» Dataset excerpt
—————
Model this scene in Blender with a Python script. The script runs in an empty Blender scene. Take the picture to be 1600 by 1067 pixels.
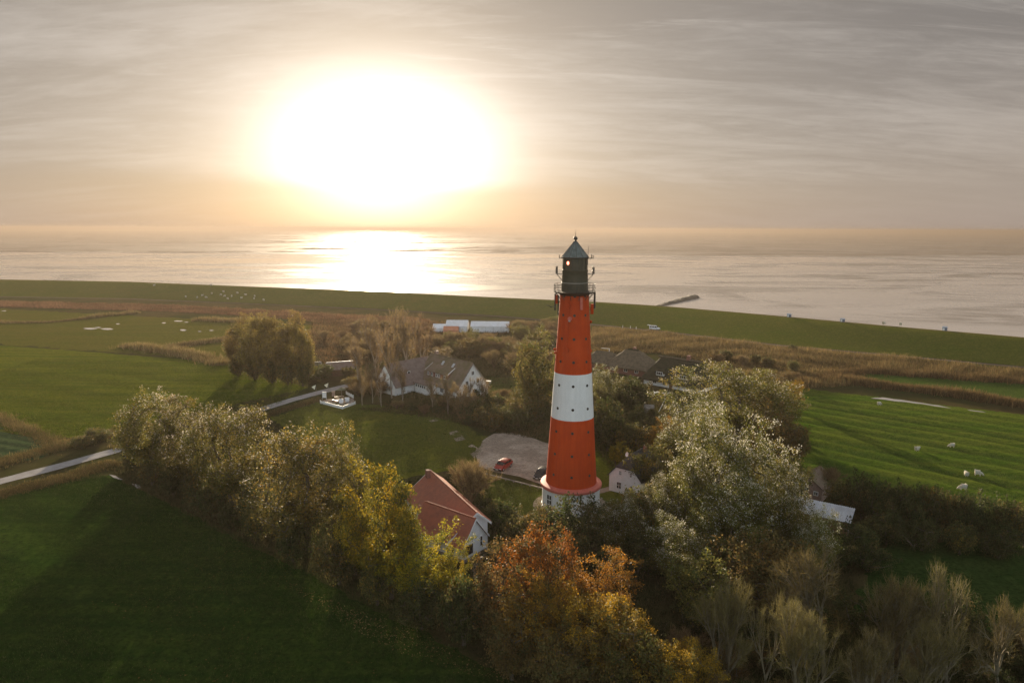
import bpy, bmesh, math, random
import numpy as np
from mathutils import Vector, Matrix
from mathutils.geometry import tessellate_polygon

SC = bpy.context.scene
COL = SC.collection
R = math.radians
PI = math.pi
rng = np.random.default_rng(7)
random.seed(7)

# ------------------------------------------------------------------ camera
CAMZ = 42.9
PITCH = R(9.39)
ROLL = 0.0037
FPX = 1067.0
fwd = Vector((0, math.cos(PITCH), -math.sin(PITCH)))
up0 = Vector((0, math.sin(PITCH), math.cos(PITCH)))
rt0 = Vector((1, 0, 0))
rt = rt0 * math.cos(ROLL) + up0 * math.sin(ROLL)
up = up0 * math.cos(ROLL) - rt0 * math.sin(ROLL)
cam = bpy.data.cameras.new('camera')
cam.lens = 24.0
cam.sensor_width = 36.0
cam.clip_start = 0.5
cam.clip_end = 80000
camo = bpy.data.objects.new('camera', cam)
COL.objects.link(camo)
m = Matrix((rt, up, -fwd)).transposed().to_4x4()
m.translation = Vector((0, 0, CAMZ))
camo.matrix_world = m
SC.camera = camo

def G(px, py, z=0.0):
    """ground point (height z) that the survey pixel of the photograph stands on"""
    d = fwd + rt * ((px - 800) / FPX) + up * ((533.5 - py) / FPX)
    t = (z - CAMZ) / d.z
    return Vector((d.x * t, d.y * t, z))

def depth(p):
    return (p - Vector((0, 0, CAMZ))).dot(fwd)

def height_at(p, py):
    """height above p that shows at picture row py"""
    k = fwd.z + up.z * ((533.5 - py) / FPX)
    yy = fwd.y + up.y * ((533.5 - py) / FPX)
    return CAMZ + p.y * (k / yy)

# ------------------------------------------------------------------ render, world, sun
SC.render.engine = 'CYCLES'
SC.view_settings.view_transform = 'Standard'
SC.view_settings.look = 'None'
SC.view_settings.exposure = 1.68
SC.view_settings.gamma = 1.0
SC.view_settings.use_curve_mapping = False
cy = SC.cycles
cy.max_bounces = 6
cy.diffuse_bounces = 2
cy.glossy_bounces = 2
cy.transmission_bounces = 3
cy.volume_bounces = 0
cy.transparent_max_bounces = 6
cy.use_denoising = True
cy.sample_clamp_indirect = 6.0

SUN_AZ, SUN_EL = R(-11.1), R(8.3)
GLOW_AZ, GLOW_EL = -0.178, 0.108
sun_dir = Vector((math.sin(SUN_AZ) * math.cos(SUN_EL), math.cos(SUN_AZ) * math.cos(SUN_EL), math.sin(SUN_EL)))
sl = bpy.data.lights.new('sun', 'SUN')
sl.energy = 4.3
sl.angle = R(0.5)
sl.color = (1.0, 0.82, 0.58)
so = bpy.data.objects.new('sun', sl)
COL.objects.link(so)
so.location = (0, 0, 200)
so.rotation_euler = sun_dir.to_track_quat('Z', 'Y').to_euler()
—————
Reproduce the listing word for word and omit its pictures.

» Written response
Model this scene in Blender with a Python script. The script runs in an empty Blender scene. Take the picture to be 1600 by 1067 pixels.
import bpy, bmesh, math, random
import numpy as np
from mathutils import Vector, Matrix
from mathutils.geometry import tessellate_polygon

SC = bpy.context.scene
COL = SC.collection
R = math.radians
PI = math.pi
rng = np.random.default_rng(7)
random.seed(7)

# ------------------------------------------------------------------ camera
CAMZ = 42.9
PITCH = R(9.39)
ROLL = 0.0037
FPX = 1067.0
fwd = Vector((0, math.cos(PITCH), -math.sin(PITCH)))
up0 = Vector((0, math.sin(PITCH), math.cos(PITCH)))
rt0 = Vector((1, 0, 0))
rt = rt0 * math.cos(ROLL) + up0 * math.sin(ROLL)
up = up0 * math.cos(ROLL) - rt0 * math.sin(ROLL)
cam = bpy.data.cameras.new('camera')
cam.lens = 24.0
cam.sensor_width = 36.0
cam.clip_start = 0.5
cam.clip_end = 80000
camo = bpy.data.objects.new('camera', cam)
COL.objects.link(camo)
m = Matrix((rt, up, -fwd)).transposed().to_4x4()
m.translation = Vector((0, 0, CAMZ))
camo.matrix_world = m
SC.camera = camo

def G(px, py, z=0.0):
    """ground point (height z) that the survey pixel of the photograph stands on"""
    d = fwd + rt * ((px - 800) / FPX) + up * ((533.5 - py) / FPX)
    t = (z - CAMZ) / d.z
    return Vector((d.x * t, d.y * t, z))

def depth(p):
    return (p - Vector((0, 0, CAMZ))).dot(fwd)

def height_at(p, py):
    """height above p that shows at picture row py"""
    k = fwd.z + up.z * ((533.5 - py) / FPX)
    yy = fwd.y + up.y * ((533.5 - py) / FPX)
    return CAMZ + p.y * (k / yy)

# ------------------------------------------------------------------ render, world, sun
SC.render.engine = 'CYCLES'
SC.view_settings.view_transform = 'Standard'
SC.view_settings.look = 'None'
SC.view_settings.exposure = 1.68
SC.view_settings.gamma = 1.0
SC.view_settings.use_curve_mapping = False
cy = SC.cycles
cy.max_bounces = 6
cy.diffuse_bounces = 2
cy.glossy_bounces = 2
cy.transmission_bounces = 3
cy.volume_bounces = 0
cy.transparent_max_bounces = 6
cy.use_denoising = True
cy.sample_clamp_indirect = 6.0

SUN_AZ, SUN_EL = R(-11.1), R(8.3)
GLOW_AZ, GLOW_EL = -0.178, 0.108
sun_dir = Vector((math.sin(SUN_AZ) * math.cos(SUN_EL), math.cos(SUN_AZ) * math.cos(SUN_EL), math.sin(SUN_EL)))
sl = bpy.data.lights.new('sun', 'SUN')
sl.energy = 4.3
sl.angle = R(0.5)
sl.color = (1.0, 0.82, 0.58)
so = bpy.data.objects.new('sun', sl)
COL.objects.link(so)
so.location = (0, 0, 200)
so.rotation_euler = sun_dir.to_track_quat('Z', 'Y').to_euler()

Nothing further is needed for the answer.